Fairy Signet Ring

By Gigi Perry, October 31, 2018

Read time: 3 Mins

Fairy Signet Ring Image

When I was a little thing

I was completely taken by the idea of Fairy Rings. These are naturally occurring circular formations of mushrooms found in parks and woodlands across the world. I knew that if you stepped inside one you would be trapped, forced to forever dance with the fairies until you died of exhaustion or madness. Being born is kind of like stepping into Fairy ring; you don’t choose to stumble in but once you do you’ve got to dance with all the strange creatures.

My mum pushed me into the ring and her mum before that and her mum before that. She has been a witness of the entirety of my dance so far, yet I have only seen 19 years of hers. Even less than that if one takes into account the fact that I have no memory before hitting the five year mark. Daughterhood is entwined with the uncomfortable notion that you have always been your mother’s daughter but she has not always been your mother. This makes the relationship feel off kilter. The Western World’s vision of ancestry is usually arborescent; a hierarchal family tree takes root and you grow a branch beneath your parents. But daughterhood is different, it feels more like a rhizome; a constantly growing horizontal stem which puts out lateral shoots at regular intervals. Gilles Deleuze writes, ‘The tree is filiation, but the rhizome is alliance, uniquely alliance’. That’s what being a daughter is, it’s being in an alliance, albeit one that is asymmetrical.

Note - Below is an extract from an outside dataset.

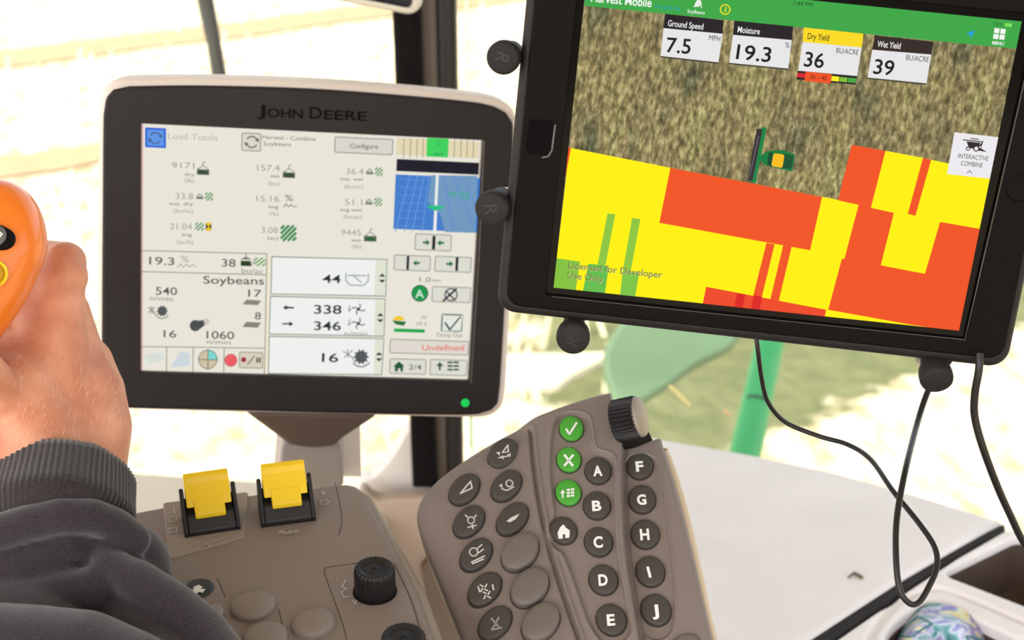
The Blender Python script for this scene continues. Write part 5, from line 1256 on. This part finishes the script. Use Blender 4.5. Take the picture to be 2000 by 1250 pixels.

Before my mum had me, she taught people how to dance, and before that still, she was a dancer herself. The first time I watched a piece my mum had choreographed for a group of students, I was startled as I was able to recognise her in each movement. Watching all her predilections put into a sequence made me proud, because I could see her in something external. The first time I ever had a dance choreographed for me and had to perform it in front of an audience, I forgot my steps half way through and ran off the stage, crying. My mum convinced me to go back on and try again. I did, but I forgot my steps for a second time and decided to just make something up until the music stopped.

I have always been the same person. For a time, my mum would buy me pretty dresses but I would refuse to leave the house unless I was wearing ten of them layered on top of each other; a stubborn little puffball. I’ve always been devious. I used to steal strawberries from my pre-school vegetable garden and sneak them home in my palm for her. Now we have a running joke that she’s a robot who is programmed to serve me and if I don’t like what she’s doing, like telling me to go for a walk, or put a sweater on, or stop putting so much butter on my bread – I tell her to delete that software.

I think I’m gradually becoming more conscious of death, whilst she’s becoming more conscious of life. I know that she wants Brown Sugar by The Rolling Stones to be played at her funeral. I’ve realised that one day I’ll have to say goodbye to my best friend, that I’ll be a girl in the world and she will be gone. I think she’s starting to realise that one day she’ll have a grandchild, someone I will push into the ring to join us.

I recently found out that grass will grow greener and longer around a buried body and this could be the cause of some Fairy Rings, which I think is kinda the best scenario if you take away the magic. Every mother has a mother, who has a mother, who has a mother and we’ve all done our dance.